Gradine
🏳️⚧️ (she/her) 🇵🇸
The mistake here isn't that this scene is in conversation with the fandom. What it is in conversation with is all of the preceding movies and Rey's own misplaced needs. It ties to the reveal about Rey's parentage, her need to be someone important. But she's not. She's nobody. Because all of that stuff she thought was so important wasn't (her need for her parents to be somebody being another flaw she has to deal with in the movie). It says that the force, or even just being a hero that the galaxy needs, doesn't have to mean being born into it. She's not some prophesied hero with a monstrous midichlorian count like Anakin, or even his son. And when this kid, this nobody, uses the force, that tells us that maybe this kid, this nobody, will be a new hero. That it could be anyone. From anywhere.This I didn't really get. Maybe I misunderstood what they were going for here. I always assumed people other than those with family members with the force also would be force sensitive (that is was either something that kind of bounced around, sometimes could be passed down, and maybe could even be cultivated through effort).

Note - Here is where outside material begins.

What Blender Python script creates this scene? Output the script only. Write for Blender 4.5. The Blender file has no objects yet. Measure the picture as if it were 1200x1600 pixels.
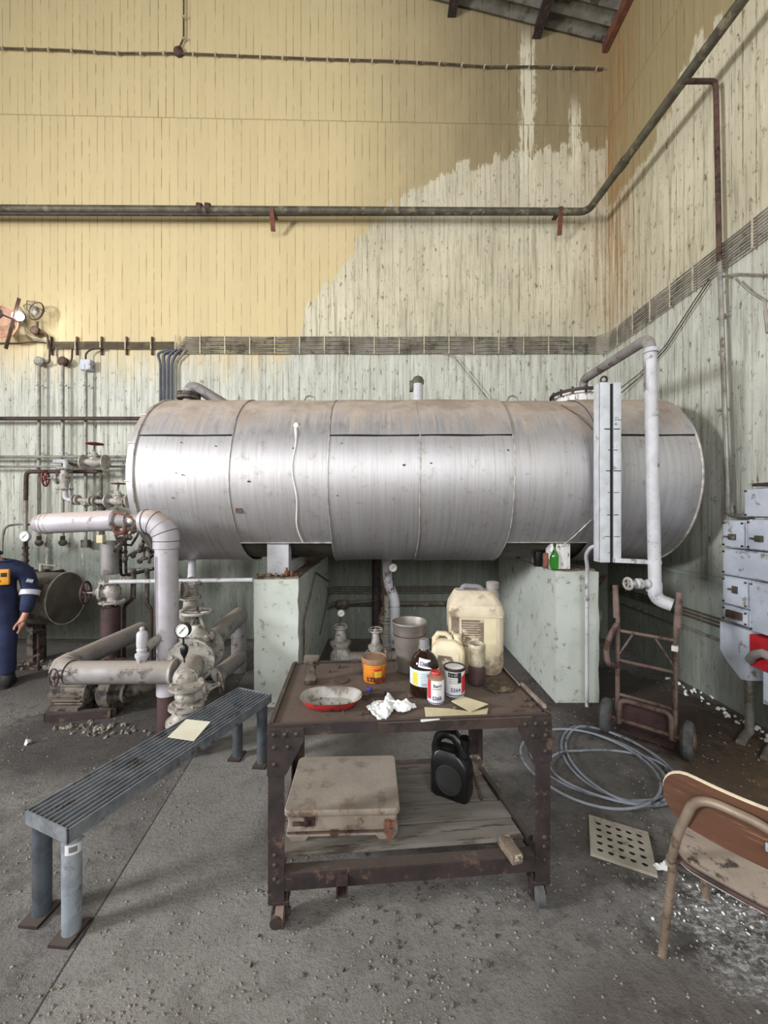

This struck me as them saying "Everyone now has the force". I tended to see Luke being strong in the force as not much different from someone who has a natural aptitude for playing music whose father was also a good musician. Or the son of a boxer who is naturally talented as well. That doesn't mean there aren't other people out there, naturally talented whose parents weren't boxing champions or concert pianists. And it doesn't mean something with less natural aptitude can't get good through hard work and training. Something I would much rather see than "Everyone is strong int he force now: which is how I kind of read that scene, and a world populated by Jedi seems like it would be a little too gonzo), is someone who is only slightly force sensitive developing into a powerful Jedi through training and cultivation of knowledge about the force. To me the needing to train to be exceptional is an important part of this kind of movie. This scene makes me feel like I was missing some kind of conversation or debate in the fandom that was circulating at the time (which I think I got vague traces of, but really I don't get too deep into Star Wars conversations usually).
Of course, Rise of Skywalker proceeds to reverse basically every last one of those revelations and themes, which is why it's a terrible movie, but I've already established who I believe to be to blame for that.